Он изучил опыт Кертица в построении мизансцен и ставил свет, как это делал Фассбиндер в его "аденауровской трилогии" про послевоенную Германию, отчего Кэйт Бланшетт стала походить на морфинистку из "Тоски Вероники Фосс". Ее загримировали под вамп 40-х, и она говорит низким, чувственным, "немецким" голосом Зары Леандер. Содерберг снял картину целиком на черно-белой пленке, добиваясь изображения не четко графичного, как принято теперь, а размытого, затененного, с контражуром, словно пленка полвека пролежала в сырости. Сделал бы и формат кадра, как прежде, но тогда картину вообще было бы невозможно показать в большинстве современных кинотеатров - там и экрана такого уже нет.

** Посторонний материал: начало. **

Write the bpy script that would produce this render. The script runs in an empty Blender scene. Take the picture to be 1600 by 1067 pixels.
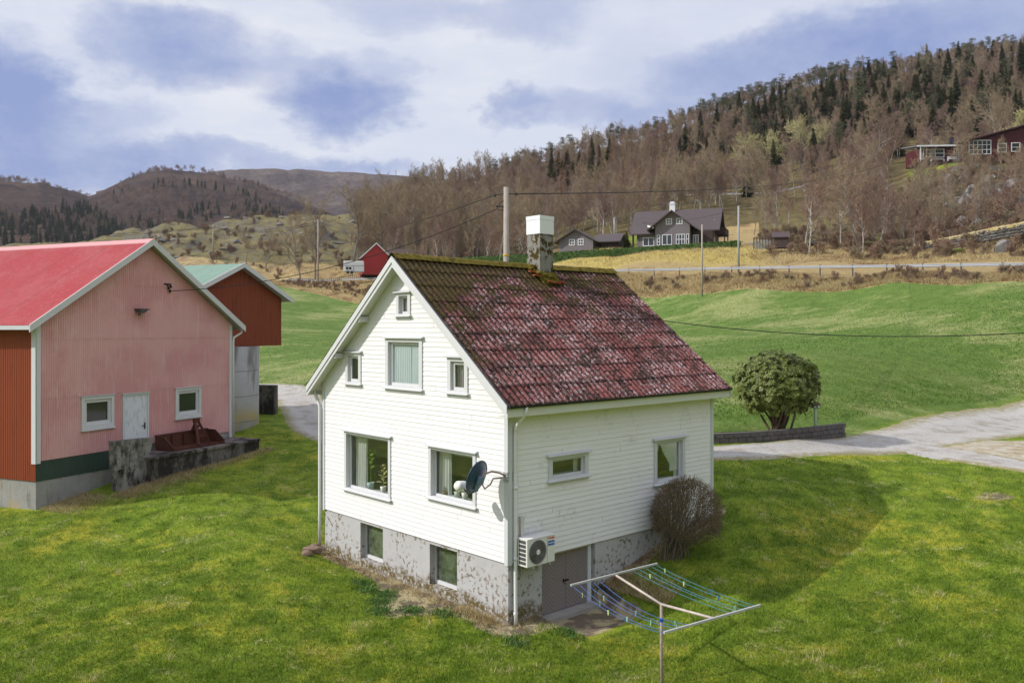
import bpy, math, random
import numpy as np
from mathutils import Vector, Matrix
R=math.radians
random.seed(7); rng=np.random.default_rng(11)
S=bpy.context.scene
COL=S.collection
F=1323.4; HZ=515.6; CZ=7.62
# ------------------------------------------------------------------ helpers
def link(o): COL.objects.link(o); return o
def empty(name,loc=(0,0,0),rz=0.0,label=None,cat=None,group=None):
    o=bpy.data.objects.new(name,None); link(o); o.location=loc; o.rotation_euler=(0,0,rz); o.empty_display_size=.2
    return tag(o,label,cat,group)
def tag(o,label=None,cat=None,group=None,kind=None):
    if label: o['label']=label
    if cat: o['category']=cat
    if group: o['group']=group
    if kind: o['kind']=kind
    return o
class MB:
    def __init__(s): s.v=[]; s.f=[]; s.uv=[]
    def quad(s,a,b,c,d,uv=None):
        n=len(s.v); s.v+=[a,b,c,d]; s.f.append((n,n+1,n+2,n+3)); return s
    def poly(s,pts):
        n=len(s.v); s.v+=list(pts); s.f.append(tuple(range(n,n+len(pts)))); return s
    def box(s,x0,x1,y0,y1,z0,z1):
        n=len(s.v)
        s.v+=[(x0,y0,z0),(x1,y0,z0),(x1,y1,z0),(x0,y1,z0),(x0,y0,z1),(x1,y0,z1),(x1,y1,z1),(x0,y1,z1)]
        s.f+=[tuple(n+i for i in q) for q in ((0,3,2,1),(4,5,6,7),(0,1,5,4),(1,2,6,5),(2,3,7,6),(3,0,4,7))]; return s
    def hexa(s,p):   # 8 points bottom ring then top ring
        n=len(s.v); s.v+=list(p)
        s.f+=[tuple(n+i for i in q) for q in ((0,3,2,1),(4,5,6,7),(0,1,5,4),(1,2,6,5),(2,3,7,6),(3,0,4,7))]; return s
    def obar(s,a,b,w,h,up=(0,0,1)):   # oriented bar from a to b, w across, h along up
        a=Vector(a); b=Vector(b); d=(b-a).normalized(); u=Vector(up)
        r=d.cross(u); 
        if r.length<1e-5: r=d.cross(Vector((1,0,0)))
        r.normalize(); u=r.cross(d).normalized(); r*=w/2; u*=h/2
        return s.hexa([tuple(q) for q in (a-r-u,a+r-u,b+r-u,b-r-u,a-r+u,a+r+u,b+r+u,b-r+u)])
    def tube(s,pts,rad,n=6,caps=True):
        pts=[Vector(p) for p in pts]; k=len(pts)
        rads=rad if isinstance(rad,(list,tuple)) else [rad]*k
        base=len(s.v); prev=None
        for i,p in enumerate(pts):
            d=(pts[min(i+1,k-1)]-pts[max(i-1,0)]).normalized()
            if prev is None:
                r=d.cross(Vector((0,0,1)))
                if r.length<1e-3: r=d.cross(Vector((1,0,0)))
            else: r=prev-d*prev.dot(d)
            r.normalize(); prev=r; q=d.cross(r)
            for j in range(n):
                t=2*math.pi*j/n; s.v.append(tuple(p+(r*math.cos(t)+q*math.sin(t))*rads[i]))
        for i in range(k-1):
            for j in range(n):
                a=base+i*n+j; b=base+i*n+(j+1)%n
                s.f.append((a,b,b+n,a+n))
        if caps:
            s.f.append(tuple(base+j for j in reversed(range(n)))); s.f.append(tuple(base+(k-1)*n+j for j in range(n)))
        return s
    def lathe(s,prof,cx=0,cy=0,n=24,cap=True):
        base=len(s.v); k=len(prof)
        for r,z in prof:
            for j in range(n):
                t=2*math.pi*j/n; s.v.append((cx+r*math.cos(t),cy+r*math.sin(t),z))
        for i in range(k-1):
            for j in range(n):
                a=base+i*n+j; b=base+i*n+(j+1)%n; s.f.append((a,b,b+n,a+n))
        if cap:
            s.f.append(tuple(base+j for j in reversed(range(n)))); s.f.append(tuple(base+(k-1)*n+j for j in range(n)))
        return s
    def ico(s,c,r,seed=0,sub=2,sq=(1,1,1),amp=.2):
        V,Fc=ICO[sub]; n=len(s.v); rr=random.Random(seed); off=rr.random()*50
        for v in V:
            k=1+amp*(math.sin(v[0]*3+off)+math.sin(v[1]*4.1+off*1.7)+math.sin(v[2]*3.7+off*.6)+.6*math.sin(v[0]*9+v[1]*7+off))/3
            s.v.append((c[0]+v[0]*r*sq[0]*k,c[1]+v[1]*r*sq[1]*k,c[2]+v[2]*r*sq[2]*k))
        s.f+=[tuple(n+i for i in f) for f in Fc]; return s
    def xf(s,M,start=0):
        for i in range(start,len(s.v)): s.v[i]=tuple(M@Vector(s.v[i]))
        return s
    def build(s,name,mat,parent=None,smooth=False,loc=None):
        me=bpy.data.meshes.new(name); me.from_pydata(s.v,[],s.f); me.update()
        if mat: me.materials.append(mat)
        if smooth: me.polygons.foreach_set('use_smooth',[True]*len(me.polygons))
        o=bpy.data.objects.new(name,me); link(o)
        if parent: o.parent=parent
        if loc: o.location=loc
        return o
def _ico(sub):
    import bmesh
    bm=bmesh.new(); bmesh.ops.create_icosphere(bm,subdivisions=sub,radius=1)
    V=[tuple(v.co) for v in bm.verts]; Fc=[tuple(v.index for v in f.verts) for f in bm.faces]; bm.free(); return V,Fc
ICO={k:_ico(k) for k in (1,2,3)}
def npmesh(name,V,Fq,mat,parent=None,smooth=False,attrs=None,nside=None):
    """mesh from numpy arrays: V (n,3), Fq (m,k)"""
    V=np.ascontiguousarray(V,np.float32); Fq=np.ascontiguousarray(Fq,np.int32); k=Fq.shape[1]
    me=bpy.data.meshes.new(name); me.vertices.add(len(V)); me.vertices.foreach_set('co',V.ravel())
    me.loops.add(Fq.size); me.loops.foreach_set('vertex_index',Fq.ravel())
    me.polygons.add(len(Fq)); me.polygons.foreach_set('loop_start',np.arange(0,Fq.size,k,dtype=np.int32))
    try: me.polygons.foreach_set('loop_total',np.full(len(Fq),k,np.int32))
    except Exception: pass
    me.polygons.foreach_set('use_smooth',np.full(len(Fq),bool(smooth)))
    if mat: me.materials.append(mat)
    for nm,arr in (attrs or {}).items():
        if arr.ndim==1:
            a=me.attributes.new(nm,'FLOAT','POINT'); a.data.foreach_set('value',np.ascontiguousarray(arr,np.float32))
        else:
            a=me.attributes.new(nm,'FLOAT_COLOR','POINT'); a.data.foreach_set('color',np.ascontiguousarray(arr,np.float32).ravel())
    me.update(calc_edges=True); me.validate()
    o=bpy.data.objects.new(name,me); link(o)
    if parent: o.parent=parent
    return o
# ------------------------------------------------------------------ noise
def _h(ix,iy,seed):
    h=(ix.astype(np.int64)*374761393+iy.astype(np.int64)*668265263+seed*974711)&0x7fffffff
    h=((h^(h>>13))*1274126177)&0x7fffffff
    return ((h^(h>>16))&0xffff)/65535.0
def vnoise(x,y,seed=0):
    ix=np.floor(x);iy=np.floor(y);fx=x-ix;fy=y-iy;fx=fx*fx*(3-2*fx);fy=fy*fy*(3-2*fy)
    return (_h(ix,iy,seed)*(1-fx)+_h(ix+1,iy,seed)*fx)*(1-fy)+(_h(ix,iy+1,seed)*(1-fx)+_h(ix+1,iy+1,seed)*fx)*fy
def fbm(x,y,sc,oct=4,seed=0,gain=.5):
    x=np.asarray(x,float)/sc;y=np.asarray(y,float)/sc;a=1.;t=0.;r=0.
    for o in range(oct):
        r=r+a*(vnoise(x,y,seed+o*17)-.5);t+=a*.5;a*=gain;x=x*2.03+7.1;y=y*2.03-3.7
    return r/t   # about -1..1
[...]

Он просмотрел много хроники, запечатлевшей Берлин 1945-го, и частично ее использовал - включая кадры с Черчиллем, Рузвельтом и Сталиным. Но берлинские руины построил где-то под Лос-Анджелесом - очень натуральные, по-немецки фундаментальные, и все же оперные. Немецкому зрителю судить о достоверности обстановки, я же могу свидетельствовать, что историческая дотошность Содерберга ограничилась оптикой и вампирическим освещением. Генерал Сикорский у него похож на советского командира не больше, чем на французского шансонье, - у него какая-то дикая парадная форма, он свободно говорит по-английски и открыто влезает в коммерческие сделки с американцами, не опасаясь быть тут же расстрелянным за измену родине. Советские солдаты даром что щеголяют в отдаленно похожей униформе, но ведут себя как наши эмигранты на Брайтоне - и хотят быть американцами, да русский дух не пускает. Зато изображение действительно размыто, как в советском клубе 40-х.

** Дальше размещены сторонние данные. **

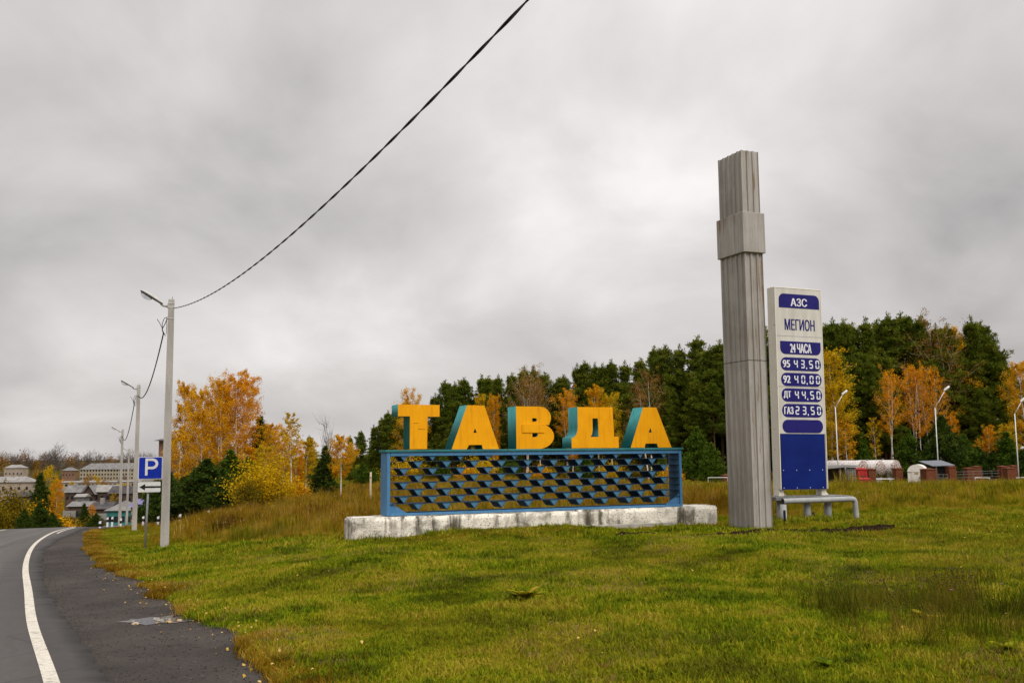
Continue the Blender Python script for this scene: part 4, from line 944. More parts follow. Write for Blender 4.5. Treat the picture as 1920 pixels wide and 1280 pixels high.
# autumn birches before the forest
for k, u, v_, dY, lab, wid in (
    ('birch1', 772, 739, -4, 'golden birch crown showing above the letter Т', 1.1), ('ybirch0', 905, 745, -6, 'yellow birch rising behind the first letter А', 1.0), ('deep0', 926, 748, -7, 'bright orange birch just right of the first letter А', .8),
    ('tawny0', 985, 700, -5, 'tall half bare tawny birch behind the letter В', 1.15), ('tawny1', 1012, 712, -4, 'golden brown birch leaning beside the half bare one behind В', .8), ('pale0', 1060, 735, -7, 'orange birch between the letters В and Д', 1.1), ('deep0', 1072, 760, -9, 'small orange birch low beside the letter Д', .8),
    ('birch2', 1122, 729, -6, 'golden birch above the letter Д', 1.2), ('ybirch0', 1145, 742, -7, 'greenish yellow birch at the upper corner of the letter Д', 1.0), ('tawny1', 1217, 704, -6, 'golden brown birch with white stem behind the last letter А', 1.1),
    ('ybirch0', 1552, 664, -7, 'yellow birch column beside the fuel price sign', 1.2), ('ybirch0', 1566, 722, -9, 'lower yellow birch beside the price sign and first yard lamp', 1.25), ('ybirch1', 1585, 786, -10, 'small yellow birch at the foot of the first yard lamp', 1.4),
    ('slim0', 1638, 782, -9, 'slender sparse birch above the gas tanks', 1.1), ('pale0', 1668, 700, -9, 'white stemmed orange birch behind the gas tanks', 0.95), ('pale1', 1714, 692, -8, 'orange birch with several white stems behind the white kiosk', 1.0), ('pale0', 1742, 694, -7, 'orange birch joining the many stemmed one behind the kiosk', 1.0),
    ('tawny0', 1750, 612, 2, 'tall pale tawny birch among the pines behind the lamp', 1.0), ('birch0', 1779, 616, 3, 'tall golden birch against the broad dark pine', 1.2), ('deep0', 1783, 778, -9, 'small bright orange tree behind the canopy roof', .8), ('deep0', 1852, 802, -8, 'small orange birch before the dark forest far right', 1.1),
    ('ybirch1', 1832, 822, -8, 'low yellow sapling beside the small orange birch', 1.1), ('birch0', 1917, 680, -3, 'golden birch at the right end of the forest', 1.1), ('ybirch0', 1890, 800, -8, 'low yellow birch near the last yard lamp', 1.5)):
    tree(k, u, v_, FY(u) + dY, lab, 'birches before the forest', wid)
for k, u, v_, dY, lab, wid in (
    ('young0', 1306, 803, -30, 'bright green young pine left of the fluted pylon', 1.05), ('young1', 1334, 832, -33, 'smaller young pine close to the fluted pylon', 1.0), ('young1', 1618, 814, -9, 'small dark cone shaped pine above the gas tanks', .8), ('young0', 1703, 806, -10, 'young pine behind the white kiosk', 1.0),
    ('dark0', 1765, 782, -11, 'large dark young pine around the second yard lamp', 1.0), ('young1', 1806, 816, -10, 'young pine right of the canopy roof', 1.2), ('dark1', 1832, 838, -9, 'low dark pine bush behind the brick pillars', 1.2), ('young0', 1887, 812, -9, 'wide young pine near the last yard lamp', 1.25), ('dark0', 1915, 845, -10, 'low dark pine bush at the far right edge', 1.2), ('dark1', 1862, 845, -9, 'low dark pine bush under the small orange birch', 1.2)):
    tree(k, u, v_, FY(u) + dY, lab, 'young pines before the forest', wid)
# copse left of the sign
for k, u, v_, Y, lab, wid in (
    ('birch2', 347, 724, 84, 'slim birch at the outer left of the orange birch copse', .95), ('birch0', 372, 733, 82, 'second orange birch from the left in the copse', 1.0), ('birch1', 398, 722, 84, 'orange birch with forked stem in the middle of the copse', 1.0), ('birch0', 424, 714, 82, 'tall orange birch just left of the copse peak', 1.0), ('deep0', 444, 708, 81, 'tallest deep orange birch of the copse', 1.15), ('deep0', 465, 713, 83, 'deep orange birch at the outer right of the tall copse', 1.1), ('birch1', 415, 760, 79, 'orange birch low in the front of the copse', 1.1), ('birch2', 385, 775, 78, 'shorter orange birch before the copse stems', 1.2), ('ybirch1', 337, 800, 78, 'small sparse birch right beside the nearest lamp post', 1.1),
    ('spiky', 487, 784, 86, 'dark green pine just right of the orange copse', 1.25), ('spiky', 500, 800, 92, 'dark pine half hidden behind the yellow trees', 1.2), ('dark0', 388, 862, 70, 'dark spreading pine below the orange copse', 1.7), ('young1', 432, 846, 73, 'tall green pine right of the spreading one below the copse', 1.35), ('young0', 466, 858, 76, 'green pine beside the yellow shrubs', 1.3), ('dark0', 345, 896, 74, 'low dark pine behind the nearest lamp post', 1.5), ('dark1', 318, 886, 76, 'dark pine between the parking sign and the nearest lamp post', 1.1), ('dark0', 287, 905, 84, 'low dark pine behind the parking sign', 1.1), ('dark1', 412, 905, 66, 'bushy dark pine low in front of the copse', 1.9),
    ('birch0', 515, 795, 72, 'orange yellow birch left of the slender white stemmed birch', 1.5), ('slim0', 548, 772, 66, 'slender white stemmed birch between yellow trees', 1.1), ('birch1', 532, 808, 70, 'yellow orange birch at the foot of the slender birch', 1.6), ('ybirch0', 574, 826, 70, 'yellow birch right of the slender white stemmed one', 1.7), ('deep0', 556, 838, 68, 'low orange birch under the slender birch', 1.7), ('ybirch0', 500, 838, 66, 'yellow birch above the golden shrub', 1.6), ('shrub0', 488, 850, 60, 'big golden shrub in the meadow below the copse', 1.15), ('shrub1', 466, 890, 58, 'olive yellow shrub at the foot of the golden one', 1.0), ('shrub0', 522, 885, 61, 'yellow shrub beneath the slender birch', 1.1), ('shrub2', 556, 892, 63, 'low orange shrub right of the slender birch', 1.3),
    ('spiky', 610, 838, 66, 'dark pointed pine left of the small yellow birch', 1.35), ('spiky', 597, 872, 66, 'small dark pine at the foot of the pointed one', 1.2), ('ybirch2', 640, 818, 62, 'small yellow birch with bare white stem left of the sign', 1.25), ('pine1', 579, 817, 150, 'dark pine top between the yellow trees and the sky', .9), ('young1', 680, 868, 90, 'green young pine bush behind the wooden stake', 1.4), ('young0', 700, 878, 95, 'young pine bush close to the blue frame', 1.2), ('bare2', 616, 822, 160, 'bare pale tree between the yellow birches', .6)):
    tree(k, u, v_, Y, lab, 'trees of the copse by the road', wid)
for k, u, v_, dY, w_ in (('shrub0', 760, 850, -18, 1.4), ('shrub1', 800, 868, -22, 1.3), ('young0', 830, 852, -18, 1.2), ('shrub2', 872, 866, -24, 1.4), ('shrub0', 905, 852, -20, 1.3), ('young1', 958, 850, -20, 1.2), ('shrub2', 1010, 868, -24, 1.5), ('shrub1', 1045, 860, -20, 1.3), ('young0', 1098, 846, -20, 1.2), ('shrub0', 1145, 862, -22, 1.3), ('shrub1', 1190, 862, -22, 1.3), ('young1', 1240, 850, -20, 1.1), ('shrub2', 1262, 868, -24, 1.4), ('shrub1', 735, 872, -20, 1.4)):
    tree(k, u, v_, FY(u) + dY, 'undergrowth %s seen through the lattice below the %s letter' % ('pine' if k[0] == 'y' else 'yellow bush' if k == 'shrub0' else 'olive bush' if k == 'shrub1' else 'orange bush', sector(u).replace('above the ', '').replace('left of the ', '').replace(' letter', '')), 'bushes seen through the lattice', w_)
# by the road bend and in the valley
for k, u, v_, Y, lab, wid in (
    ('shrub1', 20, 898, 118, 'large olive yellow bush at the left edge beyond the road', 0.85), ('shrub1', -14, 915, 112, 'olive bush cut by the left edge of the view', 0.8), ('spiky', 76, 890, 150, 'dark pine beyond the road crest', 1.15), ('dark1', 75, 942, 112, 'small dark pine at the road crest', 1.1), ('dark0', 46, 955, 110, 'low green bush pine at the road crest', 1.0), ('dark0', 98, 962, 115, 'lowest pine bush at the road crest', 1.3), ('deep0', 108, 903, 150, 'bright orange birch beyond the road crest', 1.1), ('shrub2', 55, 935, 125, 'orange shrub beside the crest pines', 1.2),
    ('spiky', 158, 945, 170, 'small dark pine before the village roofs', 1.2), ('deep0', 172, 948, 175, 'small orange birch before the village roofs', 1.2), ('dark1', 180, 962, 150, 'low dark bush under the small orange birch', 1.3), ('ybirch0', 236, 908, 330, 'golden tree between the lamp posts in the village', 1.6), ('fary0', 95, 875, 700, 'slim golden poplar on the far town slope', 1.0), ('faro0', 170, 928, 360, 'rusty tree before the brown gabled house', 1.2), ('shrub1', 135, 960, 160, 'rusty shrub behind the road crest', 1.3), ('shrub2', 120, 966, 140, 'orange brown low shrub behind the road crest', 1.3), ('dark0', 262, 950, 120, 'dark pine bush between the lamp posts', 1.2), ('ybirch0', 215, 925, 300, 'golden tree left of the lamp posts among the roofs', 1.3)):
    tree(k, u, v_, Y, lab, 'trees by the road bend', wid)
rr = random.Random(5)
def fsec(u): return next(n for a, n in ((60, 'above the pale roofed houses at the left edge'), (105, 'just right of the pale roofed houses'), (148, 'left of the long apartment block'), (200, 'behind the left half of the apartment block'), (262, 'behind the right half of the apartment block'), (999, 'behind the parking sign and nearest lamp post')) if u < a)
for i in range(64):
    u = -30 + i * 6.2 + rr.uniform(-3, 3); k = rr.choice(['bare0', 'bare1', 'bare2', 'bare0', 'faro0'])
    tree(k, u, 858 + rr.uniform(-6, 8) + (-4 if 80 < u < 110 else 0), 1080 + rr.uniform(-40, 120), 'far bare tree on the horizon %s' % fsec(u), 'bare trees along the far horizon', 1.25)
for i in range(58):
    u = -30 + i * 6.8 + rr.uniform(-4, 4); k = rr.choice(['bare1', 'bare1', 'faro0', 'bare0', 'fary0', 'faro0'])
    Y = rr.choice([640, 720, 800, 860]); v_ = 882 + (860 - Y) * 0.03 + rr.uniform(-5, 12)
    if 140 < u < 262 and Y < 930: v_ = rr.choice([892, 897, 900, 907]); Y = 600 + rr.choice([-60, 50, 150])
    if -5 < u < 36: v_ = max(v_, 884)
    tree(k, u, v_, Y, '%s tree on the town slope %s' % ({'bare0': 'grey bare', 'bare1': 'brown bare', 'faro0': 'tawny leaved', 'fary0': 'golden leaved'}[k], fsec(u)), 'trees among the far roofs', 1.1)
for i in range(30):
    u = 60 + i * 7 + rr.uniform(-4, 4); Y = rr.choice([260, 300, 360, 420]); P = onground(u, Y)
    v_ = {260: 962, 300: 952, 360: 940, 420: 930}[Y] + rr.uniform(-4, 8)
    k = rr.choice(['shrub1', 'shrub2', 'bare1', 'faro0', 'shrub1', 'dark0'])
    tree(k, u, v_, Y, '%s between the village houses %s' % ({'shrub1': 'olive bush', 'shrub2': 'orange bush', 'bare1': 'small bare tree', 'faro0': 'tawny small tree', 'dark0': 'dark little pine'}[k], 'left of the brown gable' if u < 155 else 'in front of the pale long roof' if u < 215 else 'right of the second lamp post'), 'garden bushes of the village', 1.1)

for i in range(26):
    u = 112 + i * 6.4 + rr.uniform(-4, 4); k = rr.choice(['bare1', 'faro0', 'bare1', 'fary0', 'bare0'])
    tree(k, u, rr.uniform(902, 922), rr.choice([380, 440, 500, 560]), '%s tree standing among the village roofs %s' % ({'bare0': 'grey bare', 'bare1': 'brown bare', 'faro0': 'tawny leaved', 'fary0': 'golden leaved'}[k], fsec(u).replace('on the horizon ', '')), 'trees among the far roofs', 0.9)
# ------------------------------------------------------------------ gas station yard
YR = 98.0
def gy_(u, Y=YR, dz=0.0): return onground(u, Y, dz)
px = lambda Y: Y / FPX
# open shed
P = gy_(1552, 91); s = px(91)
sh = empty('storage_shed', P, R(6), 'low dark brown shed with sloping grey roof beside the price sign', 'shed')
w_, h1 = 56 * s, 1.95
MB().box(0, 0.06, 0, 2.4, -0.3, 1.6).build('side_wall', M['brown'], sh); MB().box(0.06, w_, 2.3, 2.4, -0.3, 1.75).build('rear_wall', M['brown'], sh)
m = MB()
for i in range(9): m.box(w_ * 0.66 + i * 0.104, w_ * 0.66 + i * 0.104 + 0.09, -0.02 - 0.025 * (i % 2), 0.02, -0.3, 1.74)
m.build('sheet_door', M['greysheet'], sh)
MB().box(w_ * 0.66, w_, -0.055, -0.046, 0.95, 1.0).build('door_bar', M['darkmetal'], sh); MB().box(w_ * 0.44, w_ * 0.47, 0.0, 0.05, -0.2, 1.65).build('post', M['post'], sh)
MB().add([(-0.15, -0.25, 1.62), (w_ + 0.12, -0.25, 1.84), (w_ + 0.12, 2.6, 1.88), (-0.15, 2.6, 1.66), (-0.15, -0.25, 1.68), (w_ + 0.12, -0.25, 1.90), (w_ + 0.12, 2.6, 1.94), (-0.15, 2.6, 1.72)], [(3,2,1,0),(4,5,6,7),(0,1,5,4),(1,2,6,5),(2,3,7,6),(3,0,4,7)]).build('roof', M['greysheet'], sh)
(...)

В этом эксперименте не просматривается иной цели, кроме как быть экспериментом. Положенные в основу сюжета мотивы сами по себе весомы - речь идет об охоте, которую развернули американские и советские власти за обладание военными секретами поверженных немцев и за их учеными-атомщиками. Но режиссеру эти мотивы интересны лишь как повод для формального упражнения, он даже не считает нужным подогревать зрительское внимание к интриге - и этим принципиально отличается и от Кертица, и от Хичкока. Формальными задачами поглощены и актеры, которым важно подойти к камере в строго стилизованном ракурсе, и им уже не до углубления в характеры. Поэтому не вышло из Содерберга и нового Фассбиндера.
Зато свою мечту делать, как Кертиц, по два фильма в год Содерберг успешно претворяет в жизнь: едва закончив "Хорошего немца", уже доделывает "Тринадцать друзей Оушена" и запускается с байопиком о Че Геваре - на испанском языке. Тоже, значит, будет эксперимент.